### [EXERCISE REQUIREMENTS]
Each entry here needs to be set down again exactly, please; pictures are left out.

### [INFORMATION SHOWN]
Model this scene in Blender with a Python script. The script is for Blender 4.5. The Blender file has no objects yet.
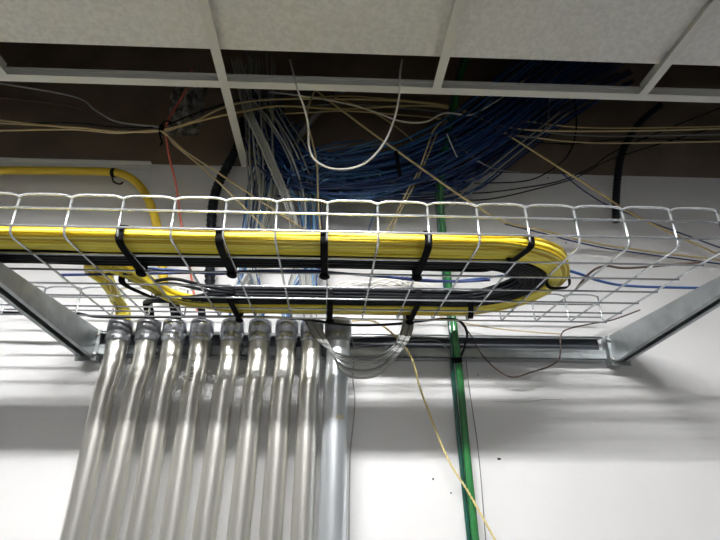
import bpy, bmesh, math, random
from mathutils import Vector, Matrix, noise
random.seed(7)
C = bpy.context.scene.collection
R = math.radians

# ------------------------------------------------------------------ camera
D, Z0, F = 1.44, 1.72, 480.0
PITCH, YAW = R(22.5), R(-2.3)
cam_d = bpy.data.cameras.new('camera'); cam = bpy.data.objects.new('camera', cam_d); C.objects.link(cam)
cam.location = (0, -D, Z0); cam.rotation_euler = (R(90) + PITCH, 0, YAW)
cam_d.sensor_width = 36; cam_d.lens = F / 720 * 36
cam_d.shift_x = 12 / 720; cam_d.shift_y = 18 / 720; cam_d.clip_start = 0.02
bpy.context.scene.camera = cam
RM = Matrix.Rotation(YAW, 3, 'Z') @ Matrix.Rotation(R(90) + PITCH, 3, 'X')
CO = Vector((0, -D, Z0))
def ray(px, py): return RM @ Vector(((px - 348) / F, (288 - py) / F, -1))
def P(px, py, d):                 # the point seen at a pixel, d metres in front of the camera towards the wall
    r = ray(px, py); return CO + r * (d / r.y)
def PZ(px, py, z):
    r = ray(px, py); return CO + r * ((z - Z0) / r.z)

# ------------------------------------------------------------------ materials
def mat(name, col, rough=.5, metal=0., var=.0, scale=20., bump=0., col2=None, spec=None, coat=0, bscale=None, stretch=None):
    m = bpy.data.materials.new(name); m.use_nodes = True
    n, l = m.node_tree.nodes, m.node_tree.links; b = n['Principled BSDF']
    b.inputs['Base Color'].default_value = (*col, 1); b.inputs['Roughness'].default_value = rough
    b.inputs['Metallic'].default_value = metal
    if spec is not None: b.inputs['Specular IOR Level'].default_value = spec
    if coat: b.inputs['Coat Weight'].default_value = coat
    tc = n.new('ShaderNodeTexCoord'); src = tc.outputs['Object']
    if stretch:
        mp = n.new('ShaderNodeMapping'); mp.inputs['Scale'].default_value = stretch
        l.new(src, mp.inputs[0]); src = mp.outputs[0]
    nz = n.new('ShaderNodeTexNoise'); nz.inputs['Scale'].default_value = scale; nz.inputs['Detail'].default_value = 6
    l.new(src, nz.inputs['Vector'])
    if var or col2:
        mx = n.new('ShaderNodeMix'); mx.data_type = 'RGBA'
        c2 = col2 if col2 else tuple(max(0, c * (1 - var)) for c in col)
        mx.inputs[6].default_value = (*col, 1); mx.inputs[7].default_value = (*c2, 1)
        rp = n.new('ShaderNodeValToRGB'); rp.color_ramp.elements[0].position = .38; rp.color_ramp.elements[1].position = .62
        l.new(nz.outputs['Fac'], rp.inputs[0]); l.new(rp.outputs[0], mx.inputs[0]); l.new(mx.outputs[2], b.inputs['Base Color'])
    if bump:
        bp = n.new('ShaderNodeBump'); bp.inputs['Strength'].default_value = bump; bp.inputs['Distance'].default_value = .002
        if bscale:
            nz2 = n.new('ShaderNodeTexNoise'); nz2.inputs['Scale'].default_value = bscale; l.new(src, nz2.inputs['Vector']); l.new(nz2.outputs['Fac'], bp.inputs['Height'])
        else: l.new(nz.outputs['Fac'], bp.inputs['Height'])
        l.new(bp.outputs[0], b.inputs['Normal'])
    return m
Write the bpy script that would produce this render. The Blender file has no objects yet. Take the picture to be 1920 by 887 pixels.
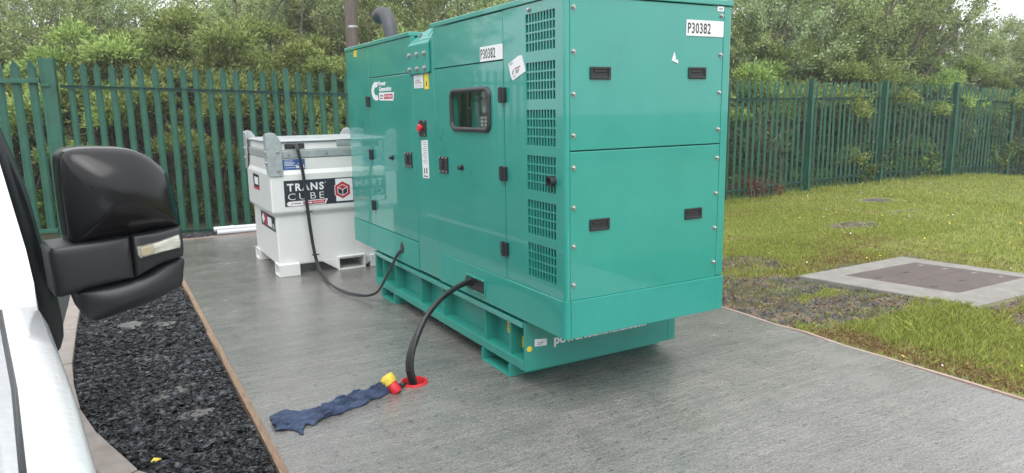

### [RESPONSE FOR THIS EXERCISE]
Model this scene in Blender with a Python script. The script is for Blender 4.5. The Blender file has no objects yet.
import bpy, bmesh, math, random
from mathutils import Vector, Matrix, noise
random.seed(7)
C = bpy.context.scene.collection
R = math.radians

# ------------------------------------------------------------------ camera
D, Z0, F = 1.44, 1.72, 480.0
PITCH, YAW = R(22.5), R(-2.3)
cam_d = bpy.data.cameras.new('camera'); cam = bpy.data.objects.new('camera', cam_d); C.objects.link(cam)
cam.location = (0, -D, Z0); cam.rotation_euler = (R(90) + PITCH, 0, YAW)
cam_d.sensor_width = 36; cam_d.lens = F / 720 * 36
cam_d.shift_x = 12 / 720; cam_d.shift_y = 18 / 720; cam_d.clip_start = 0.02
bpy.context.scene.camera = cam
RM = Matrix.Rotation(YAW, 3, 'Z') @ Matrix.Rotation(R(90) + PITCH, 3, 'X')
CO = Vector((0, -D, Z0))
def ray(px, py): return RM @ Vector(((px - 348) / F, (288 - py) / F, -1))
def P(px, py, d):                 # the point seen at a pixel, d metres in front of the camera towards the wall
    r = ray(px, py); return CO + r * (d / r.y)
def PZ(px, py, z):
    r = ray(px, py); return CO + r * ((z - Z0) / r.z)

# ------------------------------------------------------------------ materials
def mat(name, col, rough=.5, metal=0., var=.0, scale=20., bump=0., col2=None, spec=None, coat=0, bscale=None, stretch=None):
    m = bpy.data.materials.new(name); m.use_nodes = True
    n, l = m.node_tree.nodes, m.node_tree.links; b = n['Principled BSDF']
    b.inputs['Base Color'].default_value = (*col, 1); b.inputs['Roughness'].default_value = rough
    b.inputs['Metallic'].default_value = metal
    if spec is not None: b.inputs['Specular IOR Level'].default_value = spec
    if coat: b.inputs['Coat Weight'].default_value = coat
    tc = n.new('ShaderNodeTexCoord'); src = tc.outputs['Object']
    if stretch:
        mp = n.new('ShaderNodeMapping'); mp.inputs['Scale'].default_value = stretch
        l.new(src, mp.inputs[0]); src = mp.outputs[0]
    nz = n.new('ShaderNodeTexNoise'); nz.inputs['Scale'].default_value = scale; nz.inputs['Detail'].default_value = 6
    l.new(src, nz.inputs['Vector'])
    if var or col2:
        mx = n.new('ShaderNodeMix'); mx.data_type = 'RGBA'
        c2 = col2 if col2 else tuple(max(0, c * (1 - var)) for c in col)
        mx.inputs[6].default_value = (*col, 1); mx.inputs[7].default_value = (*c2, 1)
        rp = n.new('ShaderNodeValToRGB'); rp.color_ramp.elements[0].position = .38; rp.color_ramp.elements[1].position = .62
        l.new(nz.outputs['Fac'], rp.inputs[0]); l.new(rp.outputs[0], mx.inputs[0]); l.new(mx.outputs[2], b.inputs['Base Color'])
    if bump:
        bp = n.new('ShaderNodeBump'); bp.inputs['Strength'].default_value = bump; bp.inputs['Distance'].default_value = .002
        if bscale:
            nz2 = n.new('ShaderNodeTexNoise'); nz2.inputs['Scale'].default_value = bscale; l.new(src, nz2.inputs['Vector']); l.new(nz2.outputs['Fac'], bp.inputs['Height'])
        else: l.new(nz.outputs['Fac'], bp.inputs['Height'])
        l.new(bp.outputs[0], b.inputs['Normal'])
    return m
Write the bpy script that would produce this render. The Blender file has no objects yet. Take the picture to be 1920 by 887 pixels.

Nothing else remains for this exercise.